When I met my husband, I was in a dark and lonely place, yet again. I had given up on relationships, people. I was tired. I was plagued with depression. My husband saved me from that. He also shared his biggest passion with me, music. Finding someone that you can connect with on that level is something so rare and unique. The ability to sit and break down songs by lyric, vocal, instrument, melody is the coolest experience to share with the person you love. I shared Cornell with him, so then the music accompanied me through my new and happy life. Riding in the car, we jammed Soundgarden. We would sit and talk about grunge music and watch music videos on YouTube for hours, just getting lost in the music created for people like us. Dark music rooted from nasty depression and anxiety, but also hopeful.

I remember a night after becoming parents, we went downtown to an Irish pub packed with college kids. My husband pushed through all of them to make his way to the digital jukebox. He spent almost $10 making sure “Say Hello 2 Heaven” was at the top of the playlist for me. I had no idea, I just thought he was changing up the vibe. Many times I wanted to go ahead and leave, he begged me to stay, just so I could hear that song that night. It made me feel so grateful to have someone who understood me in that sense.

After battling a gruesome bout of PPD, I had really come into my own as a positive, functioning adult. I found running to be a safe haven, paired with music? Even better. Paired with Soundgarden? Masterful. I remember spending hours looping my backyard while my daughter played just listening to “Head Down” and “4th of July” on repeat. I allowed these songs to embed themselves into who I was, more so than before. They pushed me out of bed each day, they accompanied me on the way to doing better as a person.

The year I turned 26, my parents surprised me with tickets to Chris Cornell at the Ryman in Nashville. I think I cried for a good hour and just fawned over those paper tickets. My husband and I had made the decision to try for a second child, so my emotions were really off the charts at the time. We were holding onto hope that if we did get pregnant, we would have a son. A son I could share music with, who my husband could teach guitar, who I could buy band tees for and host band practices for him and his friends. I knew if I had a son, he would be musical and talented and I felt my purpose was to nurture it. Two days before going to the Cornell show, I got a positive pregnancy test.

I had never felt SO in my element than I did at this concert. To know I was drowning in a sea of people who shared the same love. The fact that I could walk into the crowded bathroom and hear women chattering and saying “I hope he plays All Night Thing!” I thought “Hey! That’s my kind of talk!” I couldn’t even believe that I got to be around that. Kindred spirits and like minds. He played the classics and I sang loudly, every word. My spirit flew up into the rafters of the Ryman and soared. Then came the chills – A Day in the Life. No song will ever hit me harder than that one. As he played and came to the ethereal vocal bridge, I felt myself bottom out and tears overwhelmed me. I saw in my head – my son, the future I was hoping for. A smiling baby, a wild child, a deep poetic soul that would be more like me than I imagined. I placed my hand on my stomach and something about that moment, I just felt complete. More complete than I ever have. I felt like in that moment I had arrived in life, the bad memories I carried with me…irrelevant. It made me thankful, joyful, safe. Songbook and Higher Truth carried me into this great place that I had always hoped for but never thought was possible. A place for hope and a concept that I was not my past. And this big moment in my heart, background music by Chris Cornell. Who knew? The next June, I gave birth to our son, Everett Christopher.

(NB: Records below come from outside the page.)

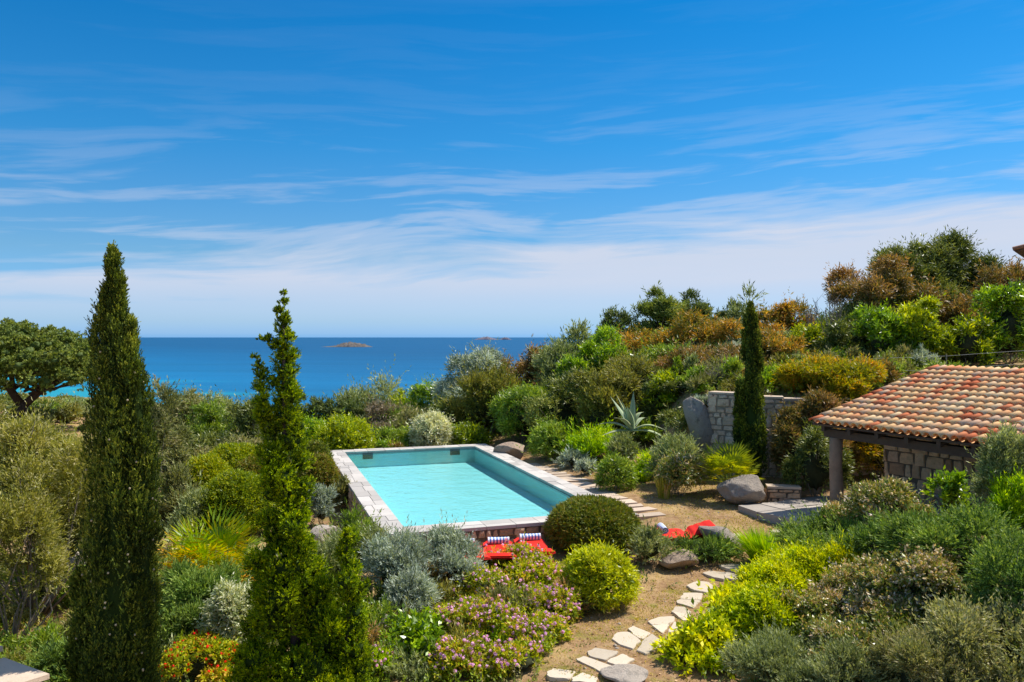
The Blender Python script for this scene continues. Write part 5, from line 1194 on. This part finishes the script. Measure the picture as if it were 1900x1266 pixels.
shrub('maquis', 'dark_green', 1840, 615, 110, 'dark undergrowth at the right above the grass bank', d=31)
shrub('broad', 'orange_yellow', 1550, 668, 215, 'wide orange and yellow shrub left of the pavilion roof', d=24.6, cov=1.2)
shrub('broad', 'orange_yellow', 1480, 690, 90, 'yellow orange shrub right of the slim cypress on the terrace', d=25.4)
shrub('broad', 'rust_dark', 1505, 735, 150, 'reddish shrub hanging over the retaining wall', d=22.2, cov=1.1, core=.5)
shrub('broad', 'dark_green', 1512, 800, 112, 'dark shrub under the left eave of the pavilion', d=21.0, flat=.7)
shrub('broad', 'orange_yellow', 1575, 728, 130, 'lower orange shrub filling the corner between the retaining wall and the roof', d=22.9)
shrub('maquis', 'dark_green', 1268, 764, 70, 'dark low bush on the bank left of the leaning boulder', d=25.5)
shrub('fine', 'heath', 1640, 672, 80, 'heathy shrub behind the top of the pavilion roof', d=26.5)
shrub('broad', 'olive', 1640, 812, 110, 'yellow leaved creeper bush under the pavilion roof', d=22.6, flat=.5, cov=.7, core=.4)
# ---- right foreground
shrub('silver', 'grey_green', 1875, 805, 130, 'tall silvery shrub covering the right end of the pavilion', d=13.4, cov=1.1)
shrub('fine', 'bright_grass', 1880, 893, 90, 'fresh light green bush below the tall silvery shrub', d=12.8)
shrub('bigleaf', 'glossy_green', 1765, 880, 66, 'small bright leafy plant in front of the pavilion wall', d=14.8, cov=.7, core=.3)
shrub('broad', 'escallonia', 1662, 900, 183, 'reddish tipped bush in front of the pavilion post', d=14.4, flowers=(M_CREAM, .10, .05))
shrub('broad', 'escallonia', 1568, 930, 102, 'small reddish tipped bush left of the pavilion post', d=15.4, flowers=(M_CREAM, .30, .036))
shrub('spread', 'spread_juniper', 1800, 948, 329, 'wide spreading green juniper below the long pale boulder', d=11.6, cap=80000, flat=.9)
shrub('spread', 'spread_juniper', 1545, 965, 207, 'spreading juniper carpet at the edge of the patio', d=14.6)
shrub('spread', 'spread_juniper', 1660, 975, 195, 'spreading juniper behind the reddish glossy mass', d=13.3)
shrub('spread', 'spread_juniper', 1885, 1010, 183, 'spreading juniper cut by the right edge', d=10.2, cap=50000)
shrub('round', 'euphorbia', 1508, 1018, 160, 'brightest yellow euphorbia mound', d=13.9, cov=1.3)
shrub('round', 'euphorbia', 1448, 1046, 150, 'yellow green euphorbia mound beside the upper stepping stones', d=13.6, cov=1.3)
shrub('bigleaf', 'euphorbia', 1372, 1102, 120, 'leafy yellow green euphorbia beside the middle of the path', d=12.8, cov=1.2)
shrub('bigleaf', 'euphorbia', 1322, 1155, 118, 'leafy euphorbia at the lower end of the path', d=12.0, cov=1.2)
shrub('broad', 'escallonia', 1630, 1045, 270, 'large glossy bush with reddish and cream tips in the right foreground', d=11.6, flowers=(M_CREAM, .30, .036), cap=80000)
shrub('broad', 'escallonia', 1712, 1010, 231, 'glossy reddish tipped bush rising beside the juniper', d=11.2, flowers=(M_CREAM, .26, .04), cap=70000)
shrub('broad', 'escallonia', 1535, 1092, 190, 'glossy bush between the euphorbia and the large reddish one', d=12.1, cap=60000)
shrub('broad', 'escallonia', 1620, 1130, 268, 'glossy green and reddish bush lowest in the right foreground mass', d=10.6, cap=70000)
shrub('fine', 'grey_green', 1448, 1196, 210, 'grey green shrub at the bottom edge right of the path', d=10.9, cap=70000)
shrub('spread', 'straw', 1810, 1135, 292, 'dry twiggy grey green shrub in the bottom right corner', d=9.6, cap=60000, cov=.8)
shrub('fine', 'heath', 1735, 1185, 244, 'wiry olive shrub at the bottom edge near the right corner', d=9.3, cap=60000)
shrub('fine', 'grey_green', 1560, 1205, 183, 'fine leaved shrub at the bottom edge between two larger ones', d=10.0, cap=50000)

shrub('fine', 'euphorbia', 1560, 1030, 110, 'yellow green euphorbia mound farthest from the path', d=13.4, cov=1.3)
shrub('bigleaf', 'euphorbia', 1300, 1205, 130, 'leafy euphorbia cut by the bottom edge beside the path', d=11.8, cov=1.1)
shrub('round', 'euphorbia', 1420, 1098, 150, 'yellow green euphorbia between the path and the glossy bushes', d=12.2, cov=1.2)
# ------------------------------------------------------------------ stuff: scrub, ground plants, grass
def stuff_scrub():
    rng = np.random.default_rng(77); ms = ['heath', 'grey_green', 'mid_green', 'olive', 'dark_green', 'brown_grey', 'pine_dark']
    pw = np.array([.30, .16, .15, .15, .12, .04, .08]); Vs, ts, mi = [], [], []
    n = 620; y = 34+46*rng.random(n)**1.1; x = -34*(y/50)+rng.random(n)*(62)*(y/50)
    for i in range(n):
        if y[i] < 36 and -9 < x[i] < 2: continue
        u, v_ = pool_uv(x[i], y[i])
        if x[i] < -16 and 40 < y[i] < 47 and rng.random() < .6: continue
        R_ = rng.uniform(.7, 1.9); H = rng.uniform(.8, 2.0); 
        if x[i] < -12: H *= .75
        z = h1(x[i], y[i]); zmax = CAMZ-(742-625)/F*y[i] if x[i] < 0 else CAMZ-(742-625-((x[i]/y[i]*F))*.62)/F*y[i]+.5
        H = min(H, max(.5, zmax-z)) if x[i] < 4 else H
        V, tn, C, T, A = crown(rng, 'maquis', R_, H, y[i], 0, 1, .55, 900, 12)
        cV, cQ = core_mesh(rng, R_, H, 1, .7); nl = len(V)
        core = cV[np.array(cQ)].reshape(-1, 3)
        V = np.concatenate([V, core])+np.array((x[i], y[i], z-.1)); tn = np.concatenate([tn, np.full(len(cQ), .3)])
        Vs.append(V); ts.append(tn); mi.append(np.full(len(tn), rng.choice(len(ms), p=pw)))
    V = np.concatenate(Vs); o = rawmesh('coastal_scrub', V, np.arange(len(V)).reshape(-1, 4), None, attrs={'tone': ('FACE', np.concatenate(ts))}, mats=[FM[k] for k in ms], midx=np.concatenate(mi))
    tag(o, 'mixed green and brown scrub covering the slope down to the sea', 'scrub', kind='stuff')
stuff_scrub()
def lawnmask(x, y):
    """1 where the soil lies open: the lawn right of the pool and the bare path strip"""
    u, v_ = pool_uv(x, y); a = ((u > PW) & (v_ > -2.5) & (v_ < PLN-3) & (x < 7.6) & (u < PW+5.2)).astype(float)
    pth = np.interp(y, [10, 12.5, 14.5, 16, 18.5], [1.2, 1.9, 2.9, 4.3, 5.2]); wd = np.interp(y, [10, 12.5, 14.5, 16], [1.1, 1.2, 1.3, 1.4])
    b = ((np.abs(x-pth) < wd) & (y < 17.5)).astype(float)
    pl = ((u > -.02) & (u < PW+1.15) & (v_ > -.02) & (v_ < PLN+.02)).astype(float)
    return a, b, pl
def stuff_ground():
    rng = np.random.default_rng(9); n = 26000
    # low plants between the shrubs
    y = 7+30*rng.random(n)**.9; x = (rng.random(n)*1.7-.85)*y*.85
    a, b, pl = lawnmask(x, y); rel = np.stack([x, y], 1)-PO; pu = rel@PU; pv = rel@PV
    inp = ((pu > -1.8) & (pv > -2.5) & (pv < 2.9)).astype(float)
    lg = ((np.abs(x+.3) < 2.2) & (y > 14.6) & (y < 17.2)).astype(float)
    keep = (a+b+pl+inp+lg < .5)|((a < .5) & (pl < .5) & (inp < .5) & (lg < .5) & (b > .5) & (rng.random(n) < .02))
    gap = smooth_noise(x, y, 1.9, 2); keep &= (gap < .45)|(rng.random(n) < .1)
    x, y = x[keep], y[keep]; z = hz(x, y); O = np.stack([x, y, z], 1); n = len(x)
    A = unit(rng.normal(size=(n, 3))*.55+np.array((0, 0, 1))); nz = smooth_noise(x, y, .8, 5)
    L = .16+.12*rng.random(n)+.06*nz; px_ = y/683; V, tn = sprigs(rng, O, A, L, 12, .060, .026, .9, np.clip(.45+.2*nz+.12*rng.normal(size=n), 0, 1))
    ms = ['mid_green', 'heath', 'spread_juniper', 'grass']; k = np.clip(((smooth_noise(x, y, 2.2, 7)+1)*2+rng.normal(size=n)*.35).astype(int), 0, 3)
    o = rawmesh('ground_plants', V, np.arange(len(V)).reshape(-1, 4), None, attrs={'tone': ('FACE', tn)}, mats=[FM[q] for q in ms], midx=np.repeat(k, 12))
    tag(o, 'low leafy ground cover filling the beds between the shrubs', 'ground cover', kind='stuff')
    # short grass, green and straw coloured, on the open soil
    n = 90000; y = 9+22*rng.random(n); x = rng.random(n)*9-.5
    a, b, pl = lawnmask(x, y); nz = smooth_noise(x, y, .55, 4)+.5*smooth_noise(x, y, .21, 8)
    keep = ((a > .5)|(b > .5)) & (pl < .5) & ((nz > .15)|(rng.random(n) < .30)); x, y, nz = x[keep], y[keep], nz[keep]; n = len(x); z = hz(x, y)
    O = np.stack([x, y, z-.005], 1); D = np.stack([rng.normal(size=n)*.03, rng.normal(size=n)*.03, .022+.03*rng.random(n)], 1); s = unit(np.cross(D, rng.normal(size=(n, 3))))*.010
    V = np.stack([O-s, O+D*.5-s*.6, O+D, O+D*.5+s*.6], 1).reshape(-1, 3)
    tn = np.clip(.68-.25*nz+.2*rng.normal(size=n), 0, 1); o = leafmesh('lawn_grass', V, tn, FM['grass'])
    tag(o, 'short dry grass, part green part straw, on the open soil', 'grass', kind='stuff')
stuff_ground()
def stuff_under():
    rng = np.random.default_rng(31); ms = ['mid_green', 'heath', 'grey_green', 'olive', 'rust_dark', 'glossy_green', 'silver']
    pw = np.array([.26, .2, .14, .18, .06, .12, .04]); Vs, ts, mi = [], [], []
    spots = []
    for reg, n in (((2, 15, 24, 42), 330), ((-13, -3.6, 12, 32), 330), ((4.6, 12, 8.5, 14.5), 90), ((-3.5, 1.2, 11.5, 15.5), 40)):
        for _ in range(n):
            x, y = rng.uniform(reg[0], reg[1]), rng.uniform(reg[2], reg[3]); u, v_ = pool_uv(x, y); q = (np.array((x, y))-PO); pu, pv = q@PU, q@PV
            if (-.8 < u < PW+.9 and -.8 < v_ < PLN+.6) or (pu > -1.5 and -2 < pv < 5.2) : continue
            a, b, pl = lawnmask(np.array([x]), np.array([y]))
            if a[0]+b[0] > 0: continue
            if y < 24.5 and x > 5.6 and y > 15: continue
            if -10.5 < x < -4.6 and 19.5 < y < 27.5: continue
            spots.append((x, y))
    for x, y in spots:
        R_ = rng.uniform(.25, .6); H = rng.uniform(.25, .62) if y < 22 else rng.uniform(.35, 1.0)
        V, tn, C, T, A = crown(rng, rng.choice(['broad', 'fine', 'silver']), R_, H, max(y, 16), 0, 1, .6, 900, 10)
        Vs.append(V+np.array((x, y, h1(x, y)-.05))); ts.append(tn); mi.append(np.full(len(tn), rng.choice(len(ms), p=pw)))
    V = np.concatenate(Vs); o = rawmesh('undergrowth', V, np.arange(len(V)).reshape(-1, 4), None, attrs={'tone': ('FACE', np.concatenate(ts))}, mats=[FM[k] for k in ms], midx=np.concatenate(mi))
    tag(o, 'tangled low undergrowth filling the gaps between the garden shrubs', 'undergrowth', kind='stuff')
    # dry leaves and pebbles on the bare soil
    n = 9000; y = 9+20*rng.random(n); x = rng.random(n)*9-1.5; a, b, pl = lawnmask(x, y); keep = (a+b > .5) & (pl < .5); x, y = x[keep], y[keep]; n = len(x); z = hz(x, y)
    e = unit(rng.normal(size=(n, 3))*np.array((1, 1, .25))); f = unit(np.cross(e, rng.normal(size=(n, 3))*.3+np.array((0, 0, 1)))); q = (.012+.022*rng.random((n, 1))); O = np.stack([x, y, z+.012], 1)
    V = np.stack([O-e*q, O-f*q*.5, O+e*q, O+f*q*.5], 1).reshape(-1, 3); FM['litter'] = foliage_mat('dry_leaf', [(.14, .08, .04), (.30, .19, .10), (.48, .35, .20)], .1, .8, .1)
    tag(leafmesh('leaf_litter', V, rng.random(n), FM['litter']), 'dry fallen leaves and crumbs on the bare soil', 'leaf litter', kind='stuff')
    n = 900; y = 9+20*rng.random(n); x = rng.random(n)*9-1.5; a, b, pl = lawnmask(x, y); keep = (a+b > .5) & (pl < .5); x, y = x[keep], y[keep]; n = len(x); z = hz(x, y)
    base = np.array([(1, 0, 0), (0, 1, 0), (-1, 0, 0), (0, -1, 0), (0, 0, 1), (0, 0, -1)], float); tr = [(0, 1, 4), (1, 2, 4), (2, 3, 4), (3, 0, 4), (1, 0, 5), (2, 1, 5), (3, 2, 5), (0, 3, 5)]
    V = (base[None]*(1+.3*rng.normal(size=(n, 6, 1)))*(.012+.03*rng.random((n, 1, 1))**2)*np.array((1, 1, .7))+np.stack([x, y, z], 1)[:, None]).reshape(-1, 3)
    Q = (np.array(tr)[None]+6*np.arange(n)[:, None, None]).reshape(-1, 3); tag(rawmesh('pebbles', V, Q, M_PALE), 'small pebbles strewn on the bare soil', 'pebbles', kind='stuff')
stuff_under()
print('FACES', sum(len(m.polygons) for m in bpy.data.meshes))
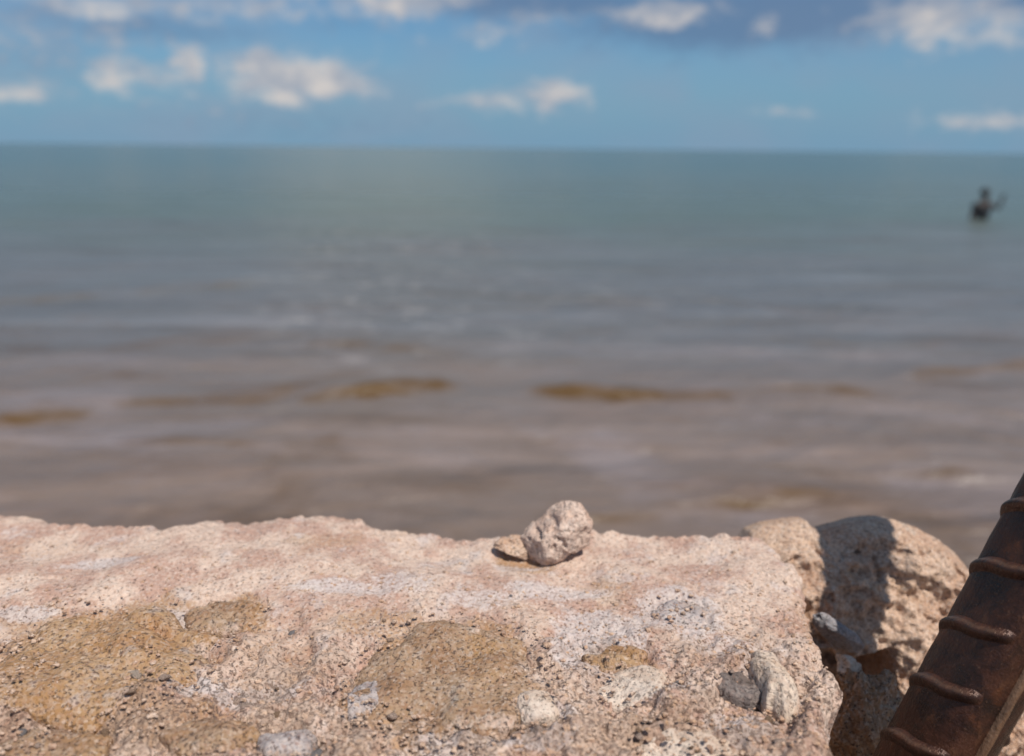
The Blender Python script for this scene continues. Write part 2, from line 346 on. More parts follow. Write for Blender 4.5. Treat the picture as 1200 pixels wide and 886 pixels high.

Screaming vocals of Slaves and Bulldozers to the kids in the kitchen or torturing them with frequent playing of Black Hole Sun, that music was just my everyday life. Always a constant. It’s who I am.

Then I woke up at 5 am on a May morning and found out that Chris was gone. Words cannot truly explain the amount of heartbreak and loss this brought to my life. The only thing that could encompass that for me would be to say that I felt like a huge part of my life and who I am was gone. I mean – I lost Cornell. A man whose words got me through every stage in my life so far. Someone who grew and evolved with me and had no idea. I watched as some of my Facebook acquaintances carelessly shared the article, diminishing it down to nothing but a news story that day. Endless amounts of hyperbolic click bait, it was a stinging pain each time I scrolled. So many speculating his death. It hurts more than anything that it was ruled suicide, truly. We were all fighting this battle together and our leader unfortunately gave up his fight. Someone who so impacted ME as a person and gave ME the courage to keep going everyday with my head high, I cannot wrap my head around it. But I’ve been there and you just never know how hopeless someone can feel. It has broken my heart. And truth be told, it doesn’t even matter how it happened. It happened. And nothing can change the fact that he’s gone from the world. And I feel that absence every day now. I’ve cried, I’ve been angry, I’ve felt everything. I’m a writer and when someone connects with that part of you, you do feel like you know them. That is why music is so powerful. You connect, you share the feeling. These artists mold and shape you, they’re there for you. So when you lose that, you feel as if a part of you is lost.

But one thing, I’m still here and for the sake of Chris and all of us who carry him with us, I am strong. I will still play those songs of his shamelessly as I continue to live my life. I will teach my son and daughter about guitar and self expression, writing. And sadly though I have no new albums to get me through the rest of it, I can be satisfied knowing he left everything I’d need going forward.

Chris Cornell, you changed my life and I will carry your words, talent, inspiration with me forever. Thank you.

“No matter the price, a promise to survive, persevere and thrive as we’ve always done.”